Stonehenge: la datazione
Stonehenge, dichiarato patrimonio mondiale dell’umanità dell’UNESCO dal 1968, insieme ad Avebury e ad altri complessi simili nella zona (che tra l’altro abbiamo visitato), è probabilmente il più noto monumento preistorico esistente al mondo. Il sito si presenta come un circolo di 93 rocce monolitiche collocate su un terreno leggermente rialzato e circondato da un terrapieno. La datazione al radiocarbonio effettuata alla fine del 1900 ha rivelato che la costruzione di Stonehenge avvenne a partire dal 3100 a. C. e che si concluse più o meno nel 1600 a. C.
Oltre al mistero che riguarda le modalità di costruzione del complesso di Stonehenge, un altro, forse più interessante interrogativo ruota intorno alla sua funzione. Anche in questo caso sono state avanzate le ipotesi più fantasiose: c’è addirittura chi ha affermato che Stonehenge, apparentemente impossibile nella costruzione se veramente risale al 3000 a. C., potesse essere opera degli alieni.
Ad ogni modo, ad oggi le teorie più accreditate sono due, che di fatto non si escludono a vicenda. Per prima cosa, dal momento che il complesso è circondato da numerosi cumuli di terra, è plausibile pensare che Stonehenge facesse parte di una gigantesca necropoli, e che quei cumuli di terra fossero in realtà tumuli sepolcrali.
La costruzione di Stonehenge
Dal momento che alcune delle pietre che costituiscono il complesso hanno un peso superiore alle 40 tonnellate (comunque varia fra le 25 e le 50 tonnellate), nel corso dei secoli sono state avanzate svariate ipotesi riguardo le tecniche impiegate per la sua costruzione. La più plausibile oggi afferma che le pietre più grandi in gneiss (una comune roccia metamorfica), furono molto probabilmente tagliate da una collina a circa 30 chilometri dal complesso e poi trasportate per mezzo di slitte, realizzate in modo che scivolassero su rulli di legno per limitare l’attrito con il suolo. Per quanto riguarda le pietre più piccole invece, è possibile che siano state estratte anche da siti ben più lontani, per poi essere trasportate con lo stesso sistema.

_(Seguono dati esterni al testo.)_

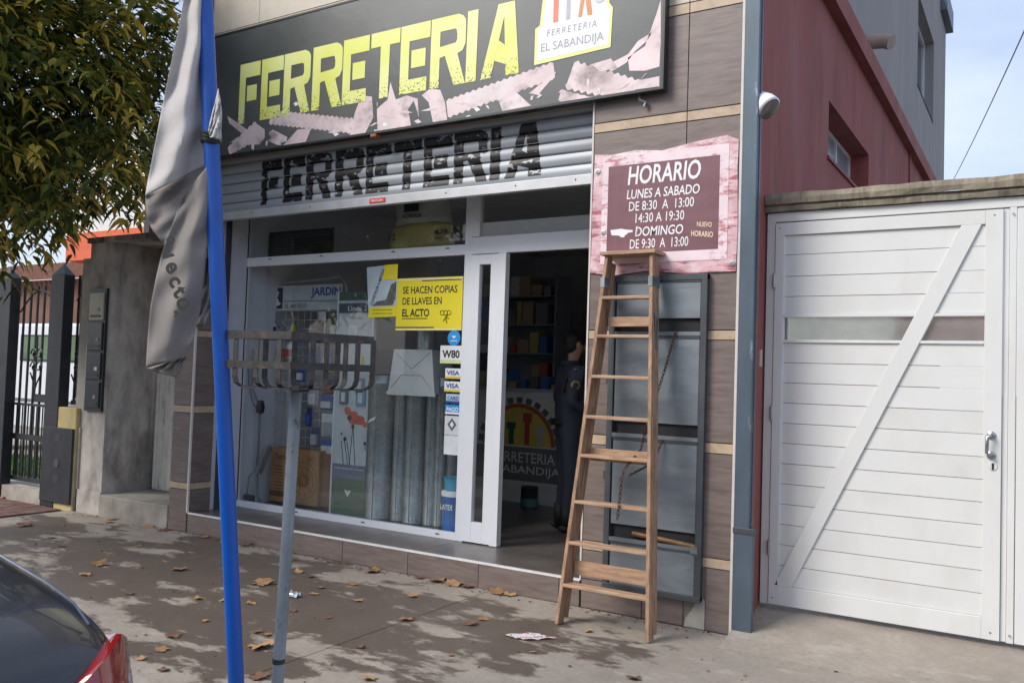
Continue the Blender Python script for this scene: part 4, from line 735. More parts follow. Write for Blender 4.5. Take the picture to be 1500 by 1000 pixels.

Una volta trainate fino a Stonehenge poi, le pietre che sarebbero andate a costituire gli elementi verticali venivano fatte scivolare in delle cavità appositamente ricavate nel terreno con l’ausilio di un sistema di leve, e poi issate per assumere posizione eretta. Una volta poste due pietre in verticale, l’architrave veniva probabilmente aggiunta attraverso l’ausilio di strutture di legno e ingegnosi sistemi di leve.
La funzione di Stonehenge
Un’altra ipotesi invece suggerisce che Stonehenge fosse una sorta di gigantesco calendario astronomico, oltre che come strumento per predire alcuni eventi astronomici, come le eclissi. Infatti è stato osservato che durante il solstizio d’estate il sole sorge esattamente dietro alla Heel Stone se la si osserva dall’altare in pietra al centro del circolo.
Ad ogni modo ancora oggi non ci sono certezze riguardo l’effettiva funzione del complesso di Stonehenge e forse è proprio questa mancanza di certezze che rende questo sito archeologico così misterioso e suggestivo.
Noi ci trattenemmo diverse ore a Stonehenge, attendendo pazientemente che la situazione si facesse meno caotica. Alla fine riuscimmo anche noi ad avvicinarci un po’ e a vedere bene la maestosità e il mistero del circolo di pietre monolitiche.
Una volta scattate un po’ di foto ci sedemmo sull’erba e mangiammo i panini che ci eravamo portati da casa, organizzando uno dei picnic più originali che avessi mai fatto.
Sulla strada del ritorno ci fermammo nel piccolo museo all’interno dell’edificio all’ingresso, dove sono conservati alcuni manufatti ed utensili rinvenuti a Stonehenge e in scavi archeologici vicini.
Personalmente amo la storia e trovo che tutto ciò che riguarda il nostro passato sia davvero interessante, per cui, al di là dell’aspetto esterno da parco divertimenti, Stonehenge sia veramente un sito imperdibile. E poi questo alone di mistero e di leggenda che lo circonda. A parer mio, lo rende la meta ideale per chiunque, non soltanto per gli appassionati di storia.